White, 36, has been described by prosectors as the man who orchestrated the jailhouse conspiracy, coordinating with a highly organized network of inmates and collaborating with corrections officers while also taking orders from gang leaders out on the street. White allegedly impregnated three other officers implicated in the indictment.
In an intercepted phone call, according to the indictment, White boasted about running the operation: "Anything that get done must go through me."
White was returned to state custody, where he is awaiting an attempted murder trial in a 2009 shooting.
The back-to-back pleas were the first arraignments in the sprawling federal case. Other defendants are expected in court this week and next. Assistant U.S. Attorney Ayn Ducao predicted an eight-week trial, which Linder's lawyer, Peter Goldman, said would likely start next year because of the complexity of the case.
In all, 25 defendants face racketeering and drug charges. Twenty of the accused, including White and Linder, also face money-laundering charges. Magistrate Judge Timothy J. Sullivan told White and Linder that each charge against them carries a maximum prison sentence of 20 years.
When Sullivan asked if White had reviewed the indictment laying out the charges against him, he said, "I've looked at it." He answered other questions from the judge with a "No, sir" or "Yes, sir."
White, 36, had been held for the past week at the Roxbury Correctional Institution, a state prison in Hagerstown, in what his lawyer, Gary Proctor, termed solitary confinement. Proctor asked that he be moved to better conditions, saying White had been left in a cell with a camera trained on him and "without so much as a Bible to read."
After his arraignment at the federal courthouse in Baltimore, White was taken to a different state facility in Cumberland, his lawyer said. State officials have declined to comment on White's confinement, citing security concerns.
Corrections officials said White had been transferred from the Baltimore detention center to Roxbury after the indictment, along with other alleged members of the Black Guerrilla Family, or BGF. White had been held at the detention center for an unusually long time.
Rick Binetti, a spokesman for the state Department of Public Safety and Correctional Services, said White has not been held in solitary confinement, which he said is not used at Maryland prisons.
He's on administrative segregation at RCI — akin to protective custody — which is usually the case with high-profile offenders when they get to a new facility," Binetti said in an email.
Binetti said "generally speaking offenders on administrative segregation have access [to] reading materials through the inmate library, much like those in general population."
Proctor and Goldman are both private attorneys appointed by Sullivan from a list of defense lawyers who are eligible to represent indigent defendants in felony cases such as this one. Proctor's office is near the downtown Baltimore courthouse, and Goldman works in Alexandria, Va.
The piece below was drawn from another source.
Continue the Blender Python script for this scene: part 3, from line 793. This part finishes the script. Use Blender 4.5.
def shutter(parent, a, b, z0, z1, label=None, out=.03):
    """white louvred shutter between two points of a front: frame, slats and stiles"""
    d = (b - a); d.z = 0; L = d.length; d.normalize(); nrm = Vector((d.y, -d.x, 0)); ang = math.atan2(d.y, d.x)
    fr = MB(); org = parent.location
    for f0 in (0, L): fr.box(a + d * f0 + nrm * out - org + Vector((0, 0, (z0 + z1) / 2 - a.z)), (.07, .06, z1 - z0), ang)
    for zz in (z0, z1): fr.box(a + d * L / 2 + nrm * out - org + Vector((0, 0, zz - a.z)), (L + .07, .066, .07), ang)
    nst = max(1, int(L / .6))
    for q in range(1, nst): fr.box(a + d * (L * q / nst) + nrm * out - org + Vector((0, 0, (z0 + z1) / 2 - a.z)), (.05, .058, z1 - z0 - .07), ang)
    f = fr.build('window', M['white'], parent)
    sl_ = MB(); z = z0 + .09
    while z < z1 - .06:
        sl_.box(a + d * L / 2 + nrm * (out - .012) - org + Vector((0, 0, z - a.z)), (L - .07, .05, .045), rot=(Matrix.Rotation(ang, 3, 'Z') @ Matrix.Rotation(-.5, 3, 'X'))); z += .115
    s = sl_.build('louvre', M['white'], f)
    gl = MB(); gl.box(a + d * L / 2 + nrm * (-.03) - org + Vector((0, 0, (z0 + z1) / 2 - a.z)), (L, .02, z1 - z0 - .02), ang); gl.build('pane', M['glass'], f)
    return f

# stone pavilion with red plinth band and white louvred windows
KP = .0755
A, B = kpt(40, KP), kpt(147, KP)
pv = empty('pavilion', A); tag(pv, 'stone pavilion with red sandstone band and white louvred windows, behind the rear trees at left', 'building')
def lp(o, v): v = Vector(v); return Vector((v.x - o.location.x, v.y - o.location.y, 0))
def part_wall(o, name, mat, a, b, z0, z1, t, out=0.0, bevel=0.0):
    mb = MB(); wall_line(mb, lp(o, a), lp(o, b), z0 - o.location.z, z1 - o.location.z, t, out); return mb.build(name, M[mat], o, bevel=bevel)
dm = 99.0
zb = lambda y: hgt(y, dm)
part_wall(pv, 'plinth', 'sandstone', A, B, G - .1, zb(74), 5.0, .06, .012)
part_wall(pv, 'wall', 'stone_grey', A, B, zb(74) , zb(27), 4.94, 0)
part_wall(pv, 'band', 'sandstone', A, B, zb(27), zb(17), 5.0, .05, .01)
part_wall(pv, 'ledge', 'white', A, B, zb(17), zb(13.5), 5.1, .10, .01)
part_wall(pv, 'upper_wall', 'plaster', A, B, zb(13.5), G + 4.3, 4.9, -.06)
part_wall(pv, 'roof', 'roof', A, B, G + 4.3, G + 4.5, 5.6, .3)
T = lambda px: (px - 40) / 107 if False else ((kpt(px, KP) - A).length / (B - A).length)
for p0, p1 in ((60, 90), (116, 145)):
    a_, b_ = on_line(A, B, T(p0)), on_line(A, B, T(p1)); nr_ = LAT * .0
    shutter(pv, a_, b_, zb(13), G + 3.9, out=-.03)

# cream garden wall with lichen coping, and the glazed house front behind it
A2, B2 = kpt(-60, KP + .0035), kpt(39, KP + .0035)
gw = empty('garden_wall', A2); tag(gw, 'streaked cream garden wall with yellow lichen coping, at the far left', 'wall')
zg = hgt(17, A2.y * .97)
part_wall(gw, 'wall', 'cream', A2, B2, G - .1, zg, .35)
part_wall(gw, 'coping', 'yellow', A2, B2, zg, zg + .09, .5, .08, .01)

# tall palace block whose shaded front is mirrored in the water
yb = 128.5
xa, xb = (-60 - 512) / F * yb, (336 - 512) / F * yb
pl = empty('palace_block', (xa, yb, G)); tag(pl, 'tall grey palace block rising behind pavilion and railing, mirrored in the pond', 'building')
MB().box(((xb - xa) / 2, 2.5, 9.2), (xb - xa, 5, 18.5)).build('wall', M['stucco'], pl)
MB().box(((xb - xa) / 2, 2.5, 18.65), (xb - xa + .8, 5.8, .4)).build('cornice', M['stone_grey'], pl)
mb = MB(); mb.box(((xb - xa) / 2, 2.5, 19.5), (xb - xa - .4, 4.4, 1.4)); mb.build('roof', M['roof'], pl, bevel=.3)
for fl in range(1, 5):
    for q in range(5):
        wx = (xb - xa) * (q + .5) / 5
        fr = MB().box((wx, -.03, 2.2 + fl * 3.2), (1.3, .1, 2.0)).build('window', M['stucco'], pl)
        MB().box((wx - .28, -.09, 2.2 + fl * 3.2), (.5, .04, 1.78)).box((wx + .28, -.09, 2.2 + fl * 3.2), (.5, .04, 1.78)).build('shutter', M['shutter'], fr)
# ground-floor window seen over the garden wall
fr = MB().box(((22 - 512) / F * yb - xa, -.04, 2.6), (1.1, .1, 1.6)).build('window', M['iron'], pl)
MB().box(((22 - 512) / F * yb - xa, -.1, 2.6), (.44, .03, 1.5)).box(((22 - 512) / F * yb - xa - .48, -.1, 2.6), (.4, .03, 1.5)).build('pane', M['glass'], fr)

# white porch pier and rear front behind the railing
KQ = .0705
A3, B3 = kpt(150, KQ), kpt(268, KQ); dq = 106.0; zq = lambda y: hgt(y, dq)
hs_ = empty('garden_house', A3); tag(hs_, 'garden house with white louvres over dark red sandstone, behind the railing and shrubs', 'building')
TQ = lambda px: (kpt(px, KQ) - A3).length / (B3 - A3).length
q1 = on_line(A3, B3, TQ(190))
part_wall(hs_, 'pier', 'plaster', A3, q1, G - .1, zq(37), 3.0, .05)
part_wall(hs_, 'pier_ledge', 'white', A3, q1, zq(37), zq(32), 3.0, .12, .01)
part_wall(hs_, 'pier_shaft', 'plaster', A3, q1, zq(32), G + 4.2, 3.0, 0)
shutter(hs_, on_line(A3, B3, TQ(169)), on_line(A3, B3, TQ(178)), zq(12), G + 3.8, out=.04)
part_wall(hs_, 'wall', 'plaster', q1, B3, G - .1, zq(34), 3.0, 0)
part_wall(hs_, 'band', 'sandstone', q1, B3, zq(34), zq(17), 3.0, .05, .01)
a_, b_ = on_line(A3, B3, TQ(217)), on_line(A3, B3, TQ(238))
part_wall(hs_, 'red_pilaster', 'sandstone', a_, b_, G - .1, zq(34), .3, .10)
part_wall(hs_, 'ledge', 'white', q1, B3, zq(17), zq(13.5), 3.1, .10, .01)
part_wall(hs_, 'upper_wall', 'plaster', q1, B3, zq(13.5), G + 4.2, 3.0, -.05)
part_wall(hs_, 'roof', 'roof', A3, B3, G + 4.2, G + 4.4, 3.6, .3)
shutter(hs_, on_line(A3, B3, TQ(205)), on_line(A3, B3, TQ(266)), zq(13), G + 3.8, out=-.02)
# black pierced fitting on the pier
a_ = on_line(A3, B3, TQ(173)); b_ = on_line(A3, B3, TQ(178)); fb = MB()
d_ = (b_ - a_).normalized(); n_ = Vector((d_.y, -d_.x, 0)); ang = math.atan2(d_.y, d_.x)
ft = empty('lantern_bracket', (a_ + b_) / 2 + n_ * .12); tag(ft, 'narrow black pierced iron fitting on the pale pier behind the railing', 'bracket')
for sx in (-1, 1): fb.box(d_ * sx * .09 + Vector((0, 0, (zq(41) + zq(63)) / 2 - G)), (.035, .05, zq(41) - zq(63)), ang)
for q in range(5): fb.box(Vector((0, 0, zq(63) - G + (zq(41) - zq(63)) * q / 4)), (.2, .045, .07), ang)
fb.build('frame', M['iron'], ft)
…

Authorities allege that White took control of the BGF gang at the city jail after his arrival in 2009 on an attempted-murder charge and built the network of corruption inside of the jail. The gang dealt marijuana, cigarettes, painkillers and cellphones that it smuggled in with help from corrections officers, several of whom were having sex with gang members, according to the indictment.
The gang's "minister of finance" also collected dues from members and levies from nonmember inmates, funneling money to gang leaders on the outside, the indictment alleges.
The separate attempted murder case against White went to trial twice but ended in a hung jury both times.
Sullivan said he would like to see White in a place "where you'll be safe" and eventually moved to federal custody. But for now, Sullivan said, White would remain in state prison.
Linder, who was suspended without pay by the jail, was visibly pregnant at her initial appearance and arraignment.
Sullivan agreed to let her walk out of the courthouse but told her she could not leave Maryland or metropolitan Washington. He also warned her not to have contact with potential witnesses, including any of her co-defendants, saying she would be brought back before him for "any, any, any, any" improper contact.
"I take this very seriously," Sullivan said. "That means what it means — no contact."
He asked if she understood.
"I understand, yes," Linder told the judge.